He was only a child the first time he heard the words,
“Stop crying. Be a man.”
And just like that, a little boy learnt that tears were a crime.
So he swallowed them.
He swallowed the fear.
The confusion.
The hurt.
The loneliness.
He learnt to smile when he was breaking.
To laugh when he was tired.
To stay silent when something terrible happened to him because society had already taught him one painful lesson: “Boys don’t cry.”
And somehow, before he even understood what life truly meant, he was already being pushed to become “strong.”
That is the reality of so many boys today. Boys are forced to grow too fast. Childhood is cut short and replaced with pressure.
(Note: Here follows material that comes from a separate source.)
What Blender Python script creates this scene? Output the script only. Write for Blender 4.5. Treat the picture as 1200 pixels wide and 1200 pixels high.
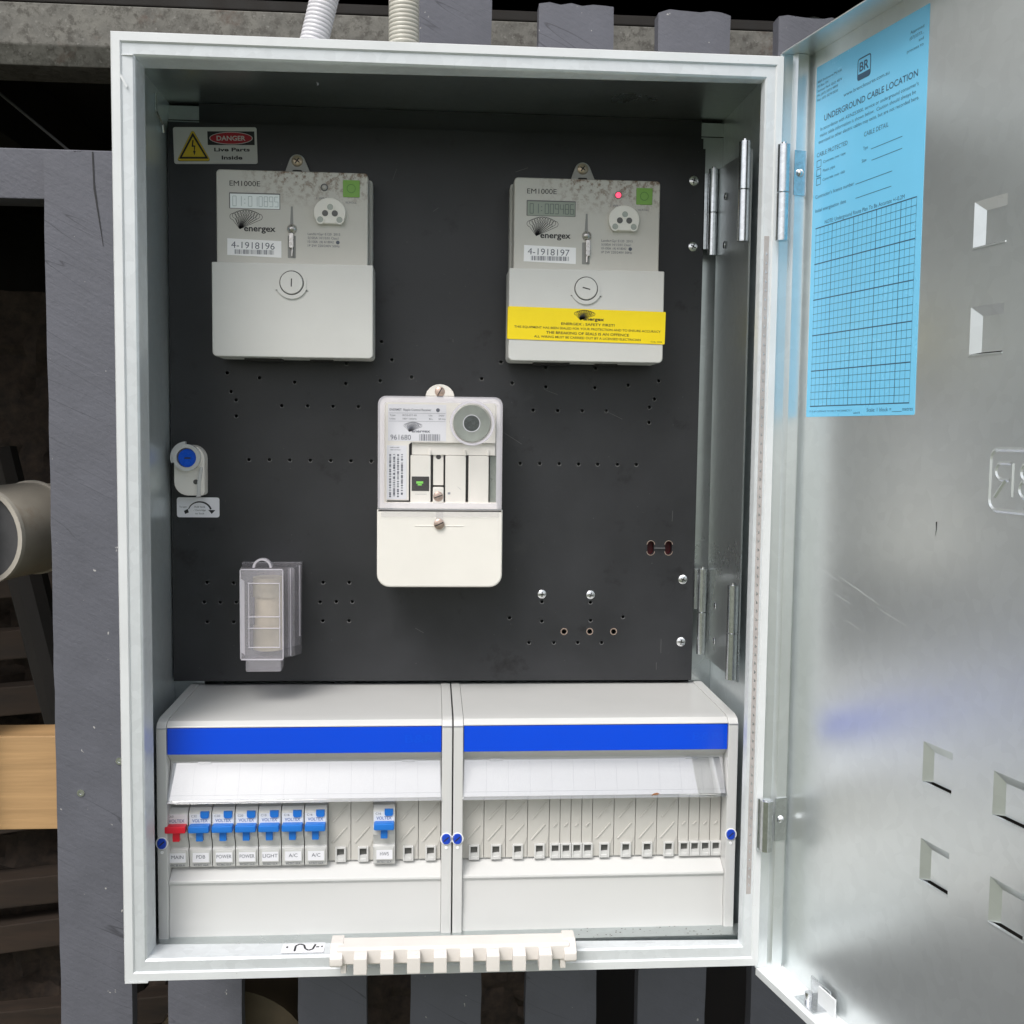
import bpy, bmesh, math, random
from mathutils import Vector, Matrix
from mathutils.geometry import delaunay_2d_cdt
for o in list(bpy.data.objects): bpy.data.objects.remove(o, do_unlink=True)
random.seed(7)
SC = bpy.context.scene
COL = SC.collection
MM = 0.001
R = math.radians

# ---------------------------------------------------------------- camera
cam_d = bpy.data.cameras.new('camera'); cam = bpy.data.objects.new('camera', cam_d); COL.objects.link(cam)
cam_d.sensor_width = 36.0; cam_d.lens = 36.0*1266.44/1200.0
cam_d.clip_start = 0.02; cam_d.clip_end = 400.0
cam.location = (0.23703, -0.83339, 0.43015)
cam.rotation_euler = (math.pi/2-0.07264, -0.01138, -0.07301)
SC.camera = cam
# ---------------------------------------------------------------- daylight (bright overcast)
SUN_EL, SUN_AZ = 52.0, 212.0        # azimuth from +Y, clockwise seen from above
w = bpy.data.worlds.new('World'); SC.world = w; w.use_nodes = True
nt = w.node_tree; nt.nodes.clear()
sky = nt.nodes.new('ShaderNodeTexSky'); sky.sky_type = 'NISHITA'; sky.sun_disc = False
sky.sun_elevation = R(SUN_EL); sky.sun_rotation = R(SUN_AZ); sky.dust_density = 3.0; sky.ozone_density = 1.0
hs = nt.nodes.new('ShaderNodeHueSaturation'); hs.inputs['Saturation'].default_value = 0.32
bg = nt.nodes.new('ShaderNodeBackground'); bg.inputs['Strength'].default_value = 0.12
wo = nt.nodes.new('ShaderNodeOutputWorld')
nt.links.new(sky.outputs[0], hs.inputs['Color']); nt.links.new(hs.outputs[0], bg.inputs['Color']); nt.links.new(bg.outputs[0], wo.inputs[0])
sd = bpy.data.lights.new('sun', 'SUN'); sd.energy = 1.5; sd.angle = R(28); sd.color = (1.0, 0.965, 0.92)
sun = bpy.data.objects.new('sun', sd); COL.objects.link(sun)
S = Vector((math.sin(R(SUN_AZ))*math.cos(R(SUN_EL)), math.cos(R(SUN_AZ))*math.cos(R(SUN_EL)), math.sin(R(SUN_EL))))
sun.rotation_euler = S.to_track_quat('Z', 'Y').to_euler()
SC.render.engine = 'CYCLES'
SC.view_settings.view_transform = 'Standard'; SC.view_settings.look = 'None'
SC.view_settings.exposure = 0.52; SC.view_settings.gamma = 1.0
SC.cycles.max_bounces = 10; SC.cycles.transparent_max_bounces = 16
SC.render.resolution_x = 1024; SC.render.resolution_y = 1024

# ---------------------------------------------------------------- materials
def mat(name, col, rough=0.5, metal=0.0, var=0.06, vscale=40.0, bump=0.0, bscale=300.0, rvar=0.08, spec=0.5, coat=0.0, stretch=(1, 1, 1), emit=None, dirt=None):
    m = bpy.data.materials.new(name); m.use_nodes = True; t = m.node_tree; N = t.nodes; L = t.links
    b = N['Principled BSDF']
    b.inputs['Metallic'].default_value = metal; b.inputs['Specular IOR Level'].default_value = spec
    b.inputs['Coat Weight'].default_value = coat; b.inputs['Coat Roughness'].default_value = 0.06
    tc = N.new('ShaderNodeTexCoord'); mp = N.new('ShaderNodeMapping'); mp.inputs['Scale'].default_value = stretch
    L.new(tc.outputs['Object'], mp.inputs[0])
    n = N.new('ShaderNodeTexNoise'); n.inputs['Scale'].default_value = vscale; n.inputs['Detail'].default_value = 6; n.inputs['Roughness'].default_value = 0.62
    L.new(mp.outputs[0], n.inputs['Vector'])
    mr = N.new('ShaderNodeMapRange'); mr.inputs[1].default_value = 0.3; mr.inputs[2].default_value = 0.7
    mr.inputs[3].default_value = 1-var; mr.inputs[4].default_value = 1+var
    L.new(n.outputs[0], mr.inputs[0])
    mx = N.new('ShaderNodeVectorMath'); mx.operation = 'SCALE'; mx.inputs[0].default_value = col
    L.new(mr.outputs[0], mx.inputs['Scale'])
    out = mx.outputs[0]
    if dirt:                       # (colour, scale, threshold low, high): specks and grime with shapes of their own
        for dc, ds, lo, hi in dirt:
            dn = N.new('ShaderNodeTexNoise'); dn.inputs['Scale'].default_value = ds; dn.inputs['Detail'].default_value = 8; dn.inputs['Roughness'].default_value = 0.7
            L.new(tc.outputs['Object'], dn.inputs['Vector'])
            dm = N.new('ShaderNodeMapRange'); dm.inputs[1].default_value = lo; dm.inputs[2].default_value = hi; dm.clamp = True
            L.new(dn.outputs[0], dm.inputs[0])
            mm = N.new('ShaderNodeMix'); mm.data_type = 'RGBA'
            L.new(dm.outputs[0], mm.inputs['Factor']); L.new(out, mm.inputs['A']); mm.inputs['B'].default_value = (*dc, 1)
            out = mm.outputs['Result']
    L.new(out, b.inputs['Base Color'])
    r2 = N.new('ShaderNodeMapRange'); r2.inputs[1].default_value = 0.3; r2.inputs[2].default_value = 0.7
    r2.inputs[3].default_value = max(rough-rvar, 0.02); r2.inputs[4].default_value = min(rough+rvar, 1)
    L.new(n.outputs[0], r2.inputs[0]); L.new(r2.outputs[0], b.inputs['Roughness'])
    if bump:
        n2 = N.new('ShaderNodeTexNoise'); n2.inputs['Scale'].default_value = bscale; n2.inputs['Detail'].default_value = 4
        L.new(mp.outputs[0], n2.inputs['Vector'])
        bp = N.new('ShaderNodeBump'); bp.inputs['Strength'].default_value = bump; bp.inputs['Distance'].default_value = 0.001
        L.new(n2.outputs[0], bp.inputs['Height']); L.new(bp.outputs[0], b.inputs['Normal'])
    if emit:
        b.inputs['Emission Color'].default_value = (*emit[0], 1); b.inputs['Emission Strength'].default_value = emit[1]
    return m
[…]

Pressure to be tough. Pressure to provide. Pressure to never look weak. Pressure to carry pain quietly.
A little girl cries and people rush to comfort her.
A little boy cries and people ask him why he is acting like a girl.
From a very young age, the boy child is taught to suppress emotions instead of expressing them. He is told to “man up” even when he is hurting inside. He is expected to carry burdens his young heart can barely understand.
And sadly, when conversations about abuse, pain, neglect, and trauma happen, many boys are left out of the room as though they are incapable of being victims too. Society struggles to believe that boys can be abused. That boys can be broken. That boys can silently suffer too.
So many boys are carrying wounds nobody can see because they were never given the freedom to speak.
Some grew up hearing,
“You are a man.”
But nobody asked if they were okay.
Some learnt how to provide before they learnt how to heal.
Some became protectors while secretly needing protection themselves.
Some mastered silence because every attempt to speak was met with mockery, disbelief, or shame.
But the truth is this:
The boy child is human too.
He feels pain.
He feels fear.
He feels rejection.
He feels heartbreak.
He gets tired too.
And no, allowing boys to express emotions will not make them weak. It will make them healthier, freer, and emotionally whole. Strength is not pretending nothing hurts. Real strength is having the courage to admit when something does.
To every boy reading this:
You are allowed to cry.
You are allowed to speak.
You are allowed to ask for help.
You are allowed to feel.
Your masculinity is not measured by your silence.
Your strength is not measured by how much pain you can hide.
And to society, perhaps it is time we stop raising boys to be emotional prisoners. Perhaps it is time we start listening to them too. Protecting them too. Checking on them too. Loving them loudly too.
Because behind every “strong man” the world celebrates, there was once a little boy who simply wanted to be seen, heard, loved, and understood.
Today, on the International Day of the Boy Child, let us celebrate boys not just for their strength, but for their humanity. Let boys be soft. Let boys be safe. Let boys be heard. Let boys be children before life demands that they become men.